Aim of the task: Reproduce exactly the opening lines of the listing, stopping after the line that contains "WY, .122, .132, .002).done('trim_1', M_wall))" and including it.
- - - - - - -
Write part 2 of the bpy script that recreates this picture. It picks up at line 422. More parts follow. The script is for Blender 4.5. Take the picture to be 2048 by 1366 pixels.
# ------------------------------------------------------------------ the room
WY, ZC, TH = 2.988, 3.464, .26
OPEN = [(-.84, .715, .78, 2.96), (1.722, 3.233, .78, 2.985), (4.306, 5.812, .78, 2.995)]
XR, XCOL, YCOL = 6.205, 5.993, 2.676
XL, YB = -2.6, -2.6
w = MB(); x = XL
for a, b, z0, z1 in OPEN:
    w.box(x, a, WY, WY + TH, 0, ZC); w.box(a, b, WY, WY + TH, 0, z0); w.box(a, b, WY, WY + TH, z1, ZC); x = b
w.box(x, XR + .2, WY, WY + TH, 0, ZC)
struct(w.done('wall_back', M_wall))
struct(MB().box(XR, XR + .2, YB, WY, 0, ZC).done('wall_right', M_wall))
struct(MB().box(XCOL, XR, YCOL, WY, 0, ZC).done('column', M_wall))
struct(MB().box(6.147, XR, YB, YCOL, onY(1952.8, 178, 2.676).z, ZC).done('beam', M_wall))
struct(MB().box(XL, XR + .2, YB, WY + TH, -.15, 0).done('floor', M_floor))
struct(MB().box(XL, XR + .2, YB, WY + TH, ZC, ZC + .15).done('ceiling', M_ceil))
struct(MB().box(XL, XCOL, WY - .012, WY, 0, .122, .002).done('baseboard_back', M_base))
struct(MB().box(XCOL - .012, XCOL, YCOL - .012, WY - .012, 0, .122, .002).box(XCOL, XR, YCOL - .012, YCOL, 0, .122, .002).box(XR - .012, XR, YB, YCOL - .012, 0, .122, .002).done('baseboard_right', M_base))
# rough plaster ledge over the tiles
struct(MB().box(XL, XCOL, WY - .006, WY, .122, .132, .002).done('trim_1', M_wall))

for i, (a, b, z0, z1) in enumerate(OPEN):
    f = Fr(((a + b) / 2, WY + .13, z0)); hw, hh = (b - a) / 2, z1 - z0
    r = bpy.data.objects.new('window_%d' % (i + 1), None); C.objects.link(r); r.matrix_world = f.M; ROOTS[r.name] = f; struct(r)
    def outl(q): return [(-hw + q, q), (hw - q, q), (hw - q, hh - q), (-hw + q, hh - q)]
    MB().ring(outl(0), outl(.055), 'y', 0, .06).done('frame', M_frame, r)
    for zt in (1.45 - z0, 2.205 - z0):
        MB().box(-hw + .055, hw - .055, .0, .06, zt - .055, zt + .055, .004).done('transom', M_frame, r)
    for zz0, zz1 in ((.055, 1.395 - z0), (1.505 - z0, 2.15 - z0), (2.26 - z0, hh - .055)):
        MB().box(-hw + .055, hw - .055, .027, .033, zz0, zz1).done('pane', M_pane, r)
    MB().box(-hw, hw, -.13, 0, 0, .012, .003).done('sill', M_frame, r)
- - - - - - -
Worked answer:
Write part 2 of the bpy script that recreates this picture. It picks up at line 422. More parts follow. The script is for Blender 4.5. Take the picture to be 2048 by 1366 pixels.
# ------------------------------------------------------------------ the room
WY, ZC, TH = 2.988, 3.464, .26
OPEN = [(-.84, .715, .78, 2.96), (1.722, 3.233, .78, 2.985), (4.306, 5.812, .78, 2.995)]
XR, XCOL, YCOL = 6.205, 5.993, 2.676
XL, YB = -2.6, -2.6
w = MB(); x = XL
for a, b, z0, z1 in OPEN:
    w.box(x, a, WY, WY + TH, 0, ZC); w.box(a, b, WY, WY + TH, 0, z0); w.box(a, b, WY, WY + TH, z1, ZC); x = b
w.box(x, XR + .2, WY, WY + TH, 0, ZC)
struct(w.done('wall_back', M_wall))
struct(MB().box(XR, XR + .2, YB, WY, 0, ZC).done('wall_right', M_wall))
struct(MB().box(XCOL, XR, YCOL, WY, 0, ZC).done('column', M_wall))
struct(MB().box(6.147, XR, YB, YCOL, onY(1952.8, 178, 2.676).z, ZC).done('beam', M_wall))
struct(MB().box(XL, XR + .2, YB, WY + TH, -.15, 0).done('floor', M_floor))
struct(MB().box(XL, XR + .2, YB, WY + TH, ZC, ZC + .15).done('ceiling', M_ceil))
struct(MB().box(XL, XCOL, WY - .012, WY, 0, .122, .002).done('baseboard_back', M_base))
struct(MB().box(XCOL - .012, XCOL, YCOL - .012, WY - .012, 0, .122, .002).box(XCOL, XR, YCOL - .012, YCOL, 0, .122, .002).box(XR - .012, XR, YB, YCOL - .012, 0, .122, .002).done('baseboard_right', M_base))
# rough plaster ledge over the tiles
struct(MB().box(XL, XCOL, WY - .006, WY, .122, .132, .002).done('trim_1', M_wall))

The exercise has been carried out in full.